Time Magazine Top 100 Novels

Book 12: The Berlin Stories by Christopher Isherwood
This is a series of reflections reading through Time Magazine’s top 100 novels as selected by Lev Grossman and Richard Lacayo published since 1923 (when Time magazine was founded). For me this is an attempt to broaden my exposure to authors I may not encounter otherwise, especially as a person who was not a liberal arts major in college. Time’s list is alphabetical, so I decided to read through in a random order, and I plan to write a short reflection on each novel.
The Berlin Stories is actually two books written based on the author’s time in Berlin from 1929-1933. The Last of Mr. Norris narrates Christopher Isherwood’s relationship with Arthur Norris and several other figures from his circle of acquaintances. Arthur Norris as a character is both charming and paranoid and is a complex collection of contradictory eccentricities and collaborations. Arthur can rally a communist rally or manipulate Arthur into entrapping a fellow friend Kuno (Baron von Pregnitz) in a trip to Switzerland. The character of Arthur with his unappealing assistant Schmidt is always one step away from disaster and early 1930s Berlin is a dangerous place for a trickster like Arthur. The Berlin Diaries is a collection of shorter encounters with characters set in the same time period. The character of Sally Bowles, who would later be adopted to the stage in “I Am Camera” and the movies in “Cabaret” is the shining star among this collection as this young woman navigates the nightlife of Berlin as an aspiring actor and dancer in a cabaret. Peter and Otto, an older man and a younger man in an arranged relationship, form the second group of characters with Peter jealous of Otto’s other attractions. In a time when his finances are challenging Christopher Isherwood moves into the slums with Otto’s family in Berlin, the Nowaks with their sick mother, alcoholic father, two sons and one daughter. Moving in opposite directions Christopher also shows us into his connections with the wealthy Jewish family, the Landauers, where he has an initially friendly if formal relationship with the Natalia Landauer and is taken into the confidence of Bernard who runs the family business. Connecting the two stories is the landlady Fraulein Schroeder in whose house Christopher lives through much of this time.

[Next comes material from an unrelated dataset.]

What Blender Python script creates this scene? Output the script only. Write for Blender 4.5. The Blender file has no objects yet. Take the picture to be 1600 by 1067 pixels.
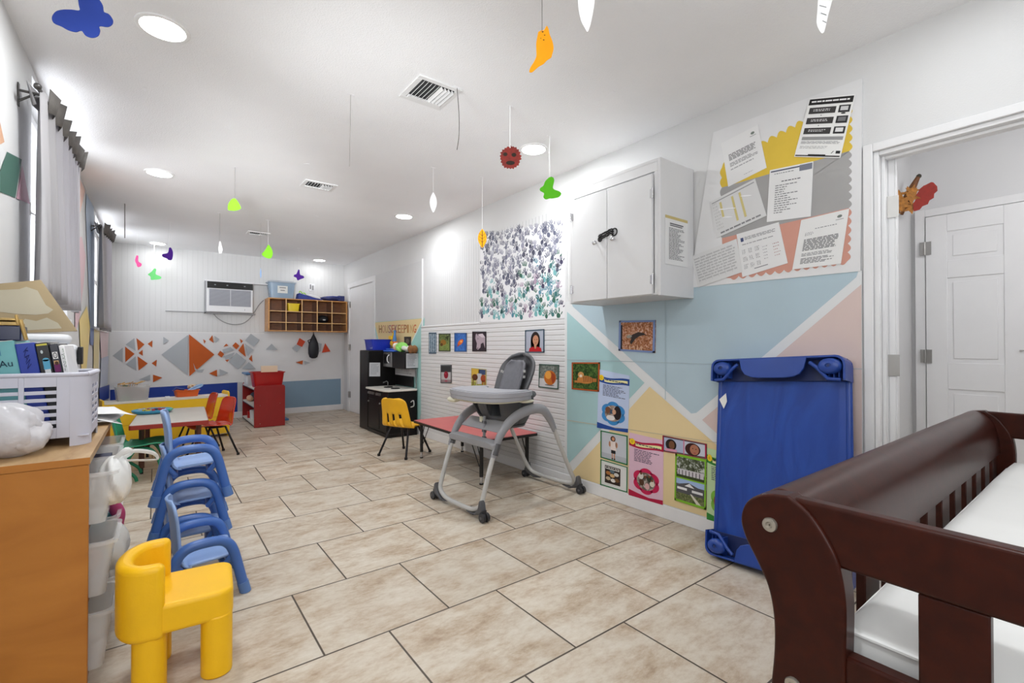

The environment of early 1930s Berlin also plays a crucial role in these two books and it gives a window into this desperate time. Berlin is a place of conflict and danger where communists and fascists are vying for power, where poverty and depression are constantly present, where anything is available for sale and where people will do anything to survive. It does illuminate both the violence of the emerging Nazi movement but also gives a perspective why hopeless people would be drawn to it or its communist alternative. It is a dark environment to write a story within and none of the characters would be considered heroic, but they are survivors. Seeing the environment of pre-Nazi Berlin through the characters eyes helps make the time more vivid, but the understanding of the environment also helps the characters more understandable.